§ **Required task**
Keep only the lines from the top of the listing through the one with "random.seed(7)", and reproduce them unaltered.

§ **Source material**
▬▬▬

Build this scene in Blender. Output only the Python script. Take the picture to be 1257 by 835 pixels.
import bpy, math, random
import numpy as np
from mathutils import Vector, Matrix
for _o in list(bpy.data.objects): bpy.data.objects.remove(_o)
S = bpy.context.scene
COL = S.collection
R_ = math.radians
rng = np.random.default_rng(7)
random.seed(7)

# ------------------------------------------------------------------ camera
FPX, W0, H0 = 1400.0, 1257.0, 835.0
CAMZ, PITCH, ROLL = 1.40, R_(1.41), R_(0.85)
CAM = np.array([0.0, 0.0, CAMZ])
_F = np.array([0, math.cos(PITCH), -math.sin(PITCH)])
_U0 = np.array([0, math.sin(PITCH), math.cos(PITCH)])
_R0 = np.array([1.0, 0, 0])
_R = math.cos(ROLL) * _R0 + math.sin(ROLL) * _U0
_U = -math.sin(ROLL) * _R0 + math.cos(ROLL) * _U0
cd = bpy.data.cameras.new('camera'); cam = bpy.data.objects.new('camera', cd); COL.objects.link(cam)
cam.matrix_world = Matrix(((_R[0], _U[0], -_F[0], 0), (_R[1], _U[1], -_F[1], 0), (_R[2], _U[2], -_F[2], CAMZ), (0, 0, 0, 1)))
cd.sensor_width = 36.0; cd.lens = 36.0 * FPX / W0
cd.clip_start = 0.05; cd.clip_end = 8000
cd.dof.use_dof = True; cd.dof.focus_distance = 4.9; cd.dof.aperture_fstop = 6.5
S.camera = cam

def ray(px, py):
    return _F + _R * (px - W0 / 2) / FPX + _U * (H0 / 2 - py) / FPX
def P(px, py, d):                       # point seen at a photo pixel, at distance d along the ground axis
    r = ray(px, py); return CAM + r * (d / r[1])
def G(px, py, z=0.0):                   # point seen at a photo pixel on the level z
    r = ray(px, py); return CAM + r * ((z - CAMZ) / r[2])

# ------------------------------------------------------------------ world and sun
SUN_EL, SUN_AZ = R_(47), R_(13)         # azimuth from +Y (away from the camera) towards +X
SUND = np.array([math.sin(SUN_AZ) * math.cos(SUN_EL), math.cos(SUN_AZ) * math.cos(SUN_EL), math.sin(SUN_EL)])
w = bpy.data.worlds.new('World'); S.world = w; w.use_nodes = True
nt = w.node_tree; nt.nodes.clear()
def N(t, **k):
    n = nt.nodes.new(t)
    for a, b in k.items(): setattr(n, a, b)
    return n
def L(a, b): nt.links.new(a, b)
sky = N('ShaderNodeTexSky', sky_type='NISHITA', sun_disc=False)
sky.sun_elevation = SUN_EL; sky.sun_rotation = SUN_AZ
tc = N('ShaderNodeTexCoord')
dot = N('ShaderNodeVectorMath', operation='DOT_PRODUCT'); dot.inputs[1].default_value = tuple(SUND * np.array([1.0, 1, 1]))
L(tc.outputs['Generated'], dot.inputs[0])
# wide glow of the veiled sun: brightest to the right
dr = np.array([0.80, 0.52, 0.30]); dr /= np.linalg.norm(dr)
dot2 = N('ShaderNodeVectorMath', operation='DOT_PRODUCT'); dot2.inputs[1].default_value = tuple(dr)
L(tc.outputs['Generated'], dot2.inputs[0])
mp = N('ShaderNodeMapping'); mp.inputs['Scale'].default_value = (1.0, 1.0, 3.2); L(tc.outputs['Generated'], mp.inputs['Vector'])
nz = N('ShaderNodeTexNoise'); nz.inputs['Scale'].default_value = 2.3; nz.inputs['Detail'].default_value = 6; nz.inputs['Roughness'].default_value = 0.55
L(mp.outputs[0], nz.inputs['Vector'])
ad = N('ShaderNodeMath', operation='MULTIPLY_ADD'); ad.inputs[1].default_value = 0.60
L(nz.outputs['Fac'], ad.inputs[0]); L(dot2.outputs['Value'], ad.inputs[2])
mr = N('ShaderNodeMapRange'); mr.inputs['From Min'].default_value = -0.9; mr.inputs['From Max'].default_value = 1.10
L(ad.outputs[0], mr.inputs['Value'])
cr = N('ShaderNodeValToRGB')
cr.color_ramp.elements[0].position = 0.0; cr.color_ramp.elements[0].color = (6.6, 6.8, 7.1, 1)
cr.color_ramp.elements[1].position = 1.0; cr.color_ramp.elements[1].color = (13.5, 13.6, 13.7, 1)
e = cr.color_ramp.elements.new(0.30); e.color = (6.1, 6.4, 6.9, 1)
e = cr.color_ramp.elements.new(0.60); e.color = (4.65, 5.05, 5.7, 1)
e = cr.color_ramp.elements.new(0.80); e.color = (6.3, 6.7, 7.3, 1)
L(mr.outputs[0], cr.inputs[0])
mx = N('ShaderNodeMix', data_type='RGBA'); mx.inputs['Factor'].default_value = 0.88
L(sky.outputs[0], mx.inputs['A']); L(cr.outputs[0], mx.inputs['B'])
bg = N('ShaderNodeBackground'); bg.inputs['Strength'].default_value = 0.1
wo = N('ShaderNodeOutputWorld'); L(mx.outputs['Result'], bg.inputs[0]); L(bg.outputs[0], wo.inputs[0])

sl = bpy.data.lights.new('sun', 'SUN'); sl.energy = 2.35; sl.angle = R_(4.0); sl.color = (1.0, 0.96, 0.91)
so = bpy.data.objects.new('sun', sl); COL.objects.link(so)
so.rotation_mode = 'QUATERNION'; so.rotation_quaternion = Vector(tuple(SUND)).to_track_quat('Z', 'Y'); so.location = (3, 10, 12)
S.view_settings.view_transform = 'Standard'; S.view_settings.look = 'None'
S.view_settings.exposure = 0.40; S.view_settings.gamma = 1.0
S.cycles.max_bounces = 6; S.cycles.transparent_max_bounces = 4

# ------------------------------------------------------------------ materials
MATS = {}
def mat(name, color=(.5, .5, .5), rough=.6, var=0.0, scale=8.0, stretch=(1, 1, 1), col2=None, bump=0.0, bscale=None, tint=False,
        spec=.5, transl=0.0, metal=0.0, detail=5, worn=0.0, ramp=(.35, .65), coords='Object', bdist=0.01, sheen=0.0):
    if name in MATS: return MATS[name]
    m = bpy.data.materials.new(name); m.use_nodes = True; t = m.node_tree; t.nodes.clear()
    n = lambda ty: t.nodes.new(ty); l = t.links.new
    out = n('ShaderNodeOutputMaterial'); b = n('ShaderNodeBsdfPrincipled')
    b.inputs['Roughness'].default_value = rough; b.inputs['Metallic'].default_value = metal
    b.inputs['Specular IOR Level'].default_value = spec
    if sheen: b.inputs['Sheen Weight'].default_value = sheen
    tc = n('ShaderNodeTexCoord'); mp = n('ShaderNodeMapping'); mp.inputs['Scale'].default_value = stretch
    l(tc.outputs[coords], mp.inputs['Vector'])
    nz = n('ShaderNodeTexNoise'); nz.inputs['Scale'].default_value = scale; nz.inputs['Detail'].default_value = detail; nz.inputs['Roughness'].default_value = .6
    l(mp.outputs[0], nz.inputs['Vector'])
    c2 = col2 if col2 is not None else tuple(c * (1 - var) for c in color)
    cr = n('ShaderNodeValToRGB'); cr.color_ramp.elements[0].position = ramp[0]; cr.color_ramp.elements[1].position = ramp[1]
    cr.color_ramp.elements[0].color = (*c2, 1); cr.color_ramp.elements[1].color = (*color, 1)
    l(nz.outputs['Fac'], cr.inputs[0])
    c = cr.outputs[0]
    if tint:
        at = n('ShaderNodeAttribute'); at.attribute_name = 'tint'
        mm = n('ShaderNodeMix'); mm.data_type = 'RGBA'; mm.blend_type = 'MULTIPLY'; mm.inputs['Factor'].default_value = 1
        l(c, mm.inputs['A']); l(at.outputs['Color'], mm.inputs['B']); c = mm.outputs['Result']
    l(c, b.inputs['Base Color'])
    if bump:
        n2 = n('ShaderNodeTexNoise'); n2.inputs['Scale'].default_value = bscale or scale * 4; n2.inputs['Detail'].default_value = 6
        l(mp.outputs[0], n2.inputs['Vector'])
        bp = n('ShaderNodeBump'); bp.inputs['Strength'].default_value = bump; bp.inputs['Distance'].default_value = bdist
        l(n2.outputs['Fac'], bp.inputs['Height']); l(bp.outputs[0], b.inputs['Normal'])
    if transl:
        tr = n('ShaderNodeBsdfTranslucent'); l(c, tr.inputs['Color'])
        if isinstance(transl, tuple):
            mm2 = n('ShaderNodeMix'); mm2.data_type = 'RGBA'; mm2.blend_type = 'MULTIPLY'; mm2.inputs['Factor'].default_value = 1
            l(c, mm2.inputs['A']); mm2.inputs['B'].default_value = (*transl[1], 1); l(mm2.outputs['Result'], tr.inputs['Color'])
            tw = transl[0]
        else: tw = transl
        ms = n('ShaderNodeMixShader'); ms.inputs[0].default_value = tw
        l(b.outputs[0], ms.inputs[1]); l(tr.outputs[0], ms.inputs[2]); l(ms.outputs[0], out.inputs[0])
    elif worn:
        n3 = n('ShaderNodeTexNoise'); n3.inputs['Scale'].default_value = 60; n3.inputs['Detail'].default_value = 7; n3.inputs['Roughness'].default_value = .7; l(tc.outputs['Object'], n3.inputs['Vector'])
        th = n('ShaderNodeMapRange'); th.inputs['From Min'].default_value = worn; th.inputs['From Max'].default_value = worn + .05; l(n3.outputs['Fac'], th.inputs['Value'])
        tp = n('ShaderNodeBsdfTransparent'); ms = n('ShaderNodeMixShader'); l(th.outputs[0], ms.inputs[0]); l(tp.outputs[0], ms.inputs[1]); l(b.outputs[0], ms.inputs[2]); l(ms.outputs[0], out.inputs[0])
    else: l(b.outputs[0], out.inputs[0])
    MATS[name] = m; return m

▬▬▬

§ **Full output**
Build this scene in Blender. Output only the Python script. Take the picture to be 1257 by 835 pixels.
import bpy, math, random
import numpy as np
from mathutils import Vector, Matrix
for _o in list(bpy.data.objects): bpy.data.objects.remove(_o)
S = bpy.context.scene
COL = S.collection
R_ = math.radians
rng = np.random.default_rng(7)
random.seed(7)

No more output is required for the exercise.